La ley de despilfarro alimentario también plantea algunas recomendaciones interesantes e importantes, como que los establecimientos de venta de alimentos tengan líneas con productos como los denominados “feos” o “imperfectos”, siempre que cumplan con la normativa sanitaria al respecto, así como que promocionen y fomenten “los productos de temporada, de proximidad y los ecológicos”. Y, también la norma plantea incentivar con descuentos la venta de productos con la fecha de consumo de caducidad próxima.

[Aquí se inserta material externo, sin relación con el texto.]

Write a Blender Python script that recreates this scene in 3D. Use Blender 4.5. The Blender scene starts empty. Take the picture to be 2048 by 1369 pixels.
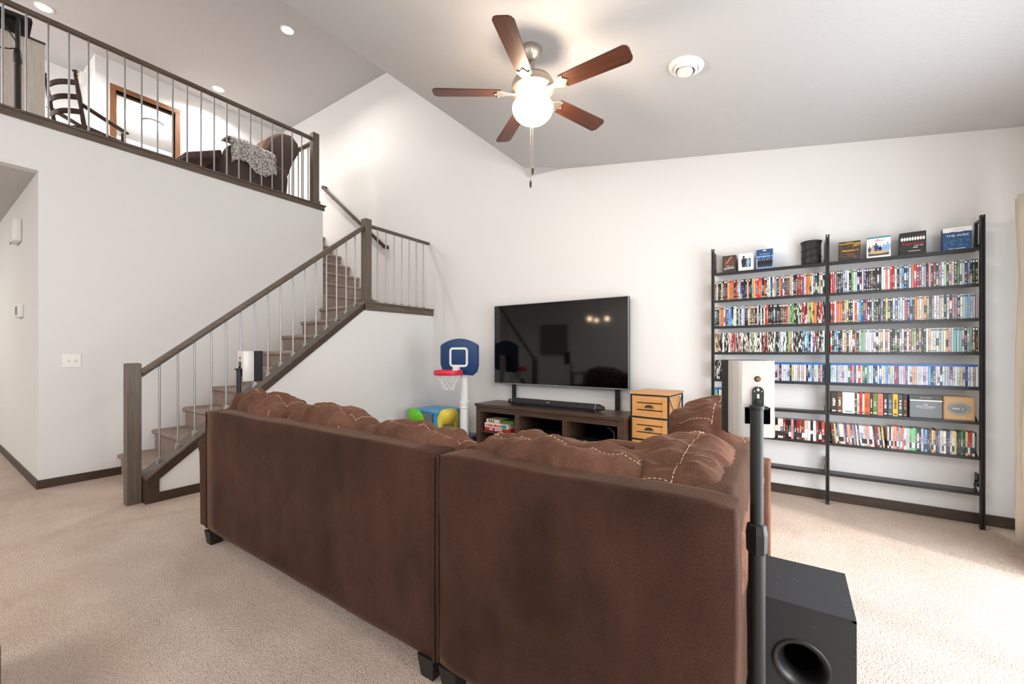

En lo referente a los consumidores, hay una labor muy grande que hacer en cuanto al desperdicio en los hogares, ya que en bastantes ocasiones no se diferencia entre fechas de consumo preferente y de caducidad, y es necesario informar periódicamente sobre ello. Pero también se trata de actuar para reducir el desperdicio alimentario de una forma muy elemental y consiste en un adecuado control de compras, adquiriendo buenos hábitos en la planificación y compra de alimentos.

Reducir drásticamente el volumen de pérdidas y desperdicio alimentario en consonancia con la justicia social, la economía y la protección ambiental, y promover una sociedad consciente de la importancia que tiene cada alimento, es una necesidad imperiosa y un imperativo ético, que incumbe a todos los poderes públicos y a todos los operadores de la cadena, incluidos los consumidores.